Enquanto os olhares do mundo se distraiam voltados para as disputas
eleitorais brasileiras, o soturno – e nem um pouco sorrateiro – fantasma
das ditaduras se preparava para nos assombrar, mais uma vez. Pouco
mais de um ano após o golpe que solapou a democracia em Honduras, na
tarde de ontem, 30 de setembro de 2010, a América Latina viveu mais um
episódio de atentado contra um governo em exercício.
O alvo dessa vez foi o progressista e democraticamente eleito governo
de Rafael Correa, presidente do Equador. Essa contradição é no mínimo
pedagógica. É um balde de água fria no otimismo cego que em época de
eleições toma conta da parca democracia que conquistamos. Otimismo que
também nos impede de enxergar no que realmente estamos metidos.
O que sabemos até o momento é que o estopim da crise – que,
felizmente, parece já estar sendo controlada – foi o protesto realizado
pela Polícia Nacional do Equador contra um projeto de lei aprovado na
quarta-feira (28/9) pela Assembleia Nacional. Um dos artigos da
legislação prevê reduções nos benefícios salariais da categoria. Para o
governo e a ampla maioria dos movimentos sociais daquele país, o rechaço
à lei foi usado como um pretexto para uma truculenta tentativa de golpe
de Estado.
Por mais que os poderosos veículos de imprensa do Brasil e de outros
países de nosso continente se esforcem para afastar a ideia de golpe,
colocando-a como mera especulação, as ações que se sucederam na
empreitada frustada de instauração de uma crise naquele país não
ocorreram gratuitamente.
O Equador vive hoje um processo de politização e mobilização popular
impulsionado, dentre outros diversos motivos, pela eleição do governo
Correa.

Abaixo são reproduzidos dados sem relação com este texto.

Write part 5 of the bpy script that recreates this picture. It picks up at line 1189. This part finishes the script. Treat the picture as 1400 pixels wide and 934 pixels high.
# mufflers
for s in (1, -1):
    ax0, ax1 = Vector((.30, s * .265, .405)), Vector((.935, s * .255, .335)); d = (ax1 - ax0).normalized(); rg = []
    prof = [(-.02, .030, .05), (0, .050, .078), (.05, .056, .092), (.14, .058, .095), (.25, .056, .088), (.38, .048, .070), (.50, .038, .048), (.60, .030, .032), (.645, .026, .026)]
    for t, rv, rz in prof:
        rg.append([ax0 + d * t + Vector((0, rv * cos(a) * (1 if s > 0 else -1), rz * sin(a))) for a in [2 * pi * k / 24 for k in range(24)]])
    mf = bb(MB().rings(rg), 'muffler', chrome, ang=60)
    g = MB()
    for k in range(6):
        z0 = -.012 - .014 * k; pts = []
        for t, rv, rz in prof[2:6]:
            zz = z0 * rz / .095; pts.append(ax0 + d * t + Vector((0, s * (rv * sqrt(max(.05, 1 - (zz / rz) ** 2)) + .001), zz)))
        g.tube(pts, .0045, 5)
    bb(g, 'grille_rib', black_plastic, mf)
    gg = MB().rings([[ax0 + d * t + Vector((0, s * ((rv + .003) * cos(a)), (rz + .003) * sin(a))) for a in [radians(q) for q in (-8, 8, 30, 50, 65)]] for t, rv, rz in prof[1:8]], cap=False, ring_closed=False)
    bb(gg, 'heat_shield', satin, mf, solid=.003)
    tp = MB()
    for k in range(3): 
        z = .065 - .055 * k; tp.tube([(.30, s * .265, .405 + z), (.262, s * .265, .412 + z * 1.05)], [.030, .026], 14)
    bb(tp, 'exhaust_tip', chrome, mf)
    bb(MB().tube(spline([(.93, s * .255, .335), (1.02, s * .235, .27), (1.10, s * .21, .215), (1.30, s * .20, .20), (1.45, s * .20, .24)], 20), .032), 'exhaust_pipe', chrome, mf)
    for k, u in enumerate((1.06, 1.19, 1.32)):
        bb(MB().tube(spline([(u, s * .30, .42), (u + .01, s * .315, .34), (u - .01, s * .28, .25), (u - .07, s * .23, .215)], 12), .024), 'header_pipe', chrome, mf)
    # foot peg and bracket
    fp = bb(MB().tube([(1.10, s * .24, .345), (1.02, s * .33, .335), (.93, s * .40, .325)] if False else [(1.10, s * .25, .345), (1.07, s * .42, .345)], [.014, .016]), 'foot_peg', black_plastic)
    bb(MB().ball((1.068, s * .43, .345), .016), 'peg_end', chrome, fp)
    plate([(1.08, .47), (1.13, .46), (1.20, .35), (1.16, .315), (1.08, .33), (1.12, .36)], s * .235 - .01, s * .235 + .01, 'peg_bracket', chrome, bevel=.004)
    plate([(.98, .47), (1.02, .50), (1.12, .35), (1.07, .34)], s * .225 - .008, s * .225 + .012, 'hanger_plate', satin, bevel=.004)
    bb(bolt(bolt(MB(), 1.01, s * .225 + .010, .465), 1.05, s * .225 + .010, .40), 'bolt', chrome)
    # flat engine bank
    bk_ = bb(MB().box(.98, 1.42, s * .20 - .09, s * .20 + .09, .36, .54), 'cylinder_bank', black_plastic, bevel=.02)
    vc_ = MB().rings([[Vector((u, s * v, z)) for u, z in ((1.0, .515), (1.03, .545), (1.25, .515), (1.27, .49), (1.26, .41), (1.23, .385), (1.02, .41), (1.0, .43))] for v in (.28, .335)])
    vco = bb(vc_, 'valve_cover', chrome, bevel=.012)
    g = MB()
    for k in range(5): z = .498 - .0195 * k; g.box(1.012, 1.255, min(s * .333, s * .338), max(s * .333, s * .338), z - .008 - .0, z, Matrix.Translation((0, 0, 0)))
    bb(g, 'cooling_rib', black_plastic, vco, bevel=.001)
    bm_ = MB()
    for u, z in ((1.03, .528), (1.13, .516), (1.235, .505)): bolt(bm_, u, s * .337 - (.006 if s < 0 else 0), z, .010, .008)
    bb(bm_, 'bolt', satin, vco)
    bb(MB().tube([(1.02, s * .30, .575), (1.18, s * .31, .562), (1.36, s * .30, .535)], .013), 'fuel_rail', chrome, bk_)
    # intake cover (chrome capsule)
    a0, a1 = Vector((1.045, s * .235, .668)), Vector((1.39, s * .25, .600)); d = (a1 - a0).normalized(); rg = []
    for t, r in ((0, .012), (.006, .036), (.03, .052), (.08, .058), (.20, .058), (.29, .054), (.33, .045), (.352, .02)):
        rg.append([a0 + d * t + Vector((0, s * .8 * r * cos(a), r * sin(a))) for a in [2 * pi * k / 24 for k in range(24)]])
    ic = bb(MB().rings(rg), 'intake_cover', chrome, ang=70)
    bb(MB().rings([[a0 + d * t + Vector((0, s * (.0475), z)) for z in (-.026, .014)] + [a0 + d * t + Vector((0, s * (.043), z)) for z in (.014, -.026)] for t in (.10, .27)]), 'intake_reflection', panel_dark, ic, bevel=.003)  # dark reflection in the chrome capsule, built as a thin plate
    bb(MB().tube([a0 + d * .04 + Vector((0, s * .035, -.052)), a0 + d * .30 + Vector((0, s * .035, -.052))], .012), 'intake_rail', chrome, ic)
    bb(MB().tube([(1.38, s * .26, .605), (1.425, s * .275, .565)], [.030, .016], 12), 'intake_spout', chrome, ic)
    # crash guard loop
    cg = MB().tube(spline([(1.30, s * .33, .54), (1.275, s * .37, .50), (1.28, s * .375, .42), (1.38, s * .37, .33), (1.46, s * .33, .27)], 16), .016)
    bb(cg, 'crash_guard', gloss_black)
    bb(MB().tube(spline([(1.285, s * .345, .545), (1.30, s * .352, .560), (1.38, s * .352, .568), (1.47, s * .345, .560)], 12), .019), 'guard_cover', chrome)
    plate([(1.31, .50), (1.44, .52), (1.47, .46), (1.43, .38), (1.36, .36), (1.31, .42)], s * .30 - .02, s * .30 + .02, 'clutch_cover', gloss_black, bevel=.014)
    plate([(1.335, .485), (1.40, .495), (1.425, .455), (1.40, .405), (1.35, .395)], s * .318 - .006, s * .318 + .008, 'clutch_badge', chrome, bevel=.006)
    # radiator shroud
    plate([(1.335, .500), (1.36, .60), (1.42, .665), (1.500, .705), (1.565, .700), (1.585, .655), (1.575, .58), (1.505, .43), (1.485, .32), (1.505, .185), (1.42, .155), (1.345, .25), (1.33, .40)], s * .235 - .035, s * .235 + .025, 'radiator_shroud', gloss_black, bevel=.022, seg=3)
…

Está também em curso um processo de mudanças profundas que está
afetando as oligarquias locais. Uma das ações desse processo foi a
instauração de uma auditoria da dívida pública daquele país, que
trabalhou em busca da verdade sobre o endividamento público e, assim,
levantou diversas irregularidades no pagamento das dívidas contraídas
com bancos privados e possibilitou a redistribuição dos gastos do Estado
equatoriano. A medida, que é defendia pelo candidato do Psol à
Presidencia da República do Brasil, Plínio Arruda Sampaio, também altera
os ânimos da elite de nosso país que, por isso mesmo, faz questão de
descredibilizar e destratar o candidato por todos os meios dos quais
dispõe.
Além disso, em 2009, contrariando os interesses dos EUA, o Equador
fez a opção de não renovar o acordo que mantinha em seu território a
base militar de Manta. É sabido que o governo de Correa não desperta a
simpatia de Washington. Ou seja, motivos existem de sobra.
As experiências de governos progressitas como o de Correa no Equador,
que resistem democraticamente em nosso continente, colocam-se como um
dilema para as elites nacionais e para a direita. Nesse contexto, os
golpes, o autoritarismo e o atropelo das instâncias democráticas
estabelecidas e em atividade voltam a ser uma aposta para os setores
reacionários mais atrasados. O que mais nos importa é questionar por
quais razões continuamos a testemunhar essa postura de truculência pela
qual as elites, quando contrariadas, insistem em se impor. A relação
dessa postura com as dívidas que colecionamos com o nosso passado é
grande e não diz respeito apenas à história de violação e assassinato
inaugurada pela colonização européia. Diz respeito também a um acerto de
contas mal feito com a ditadura militar. E nesse quesito, o Brasil é um
belo exemplo, afinal por aqui torturadores e mandantes continuam a
assombrar, vangando livres e gratos pela cumplicidade da Justiça.
Não podemos subestimar a força do passado, tampouco deixar ser
apagada nossa memória, pois é do esquecimento que ressurgem os
fantasmas. Há pouco vivenciamos a tragédia de Honduras, ontem foi o
Equador. As elites de nosso continente são as mesmas de ontem e seu
caráter também é o mesmo, basta que enterremos nossa memória para vermos
a palavra se realizar: golpe.
A verdade que nos resta é que a postura de truculência golpista
persiste em reaparecer em nosso continente. Não podemos aceitar que os
fantasmas das ditaduras militares continuem a passear livremente pela
América Latina e o Caribe, contra os ventos de mudanças sociais e
políticas em curso em muitos países do continente. É preciso termos tudo
isso vivo em mente, para que não estejamos sujeitos ao mesmo destino no
dia em que conquistarmos as mudanças sociais profundas e necessárias
que ainda não foram realizadas por nenhum governo em nosso país.
* Raul Marcelo é deputado estadual pelo PSOL em São Paulo, membro da
Comissão de Direitos Humanos da Assembléia Legislativa de São Paulo e da
Frente Parlamentar de Solidariedade a Cuba e candidato à reeleição.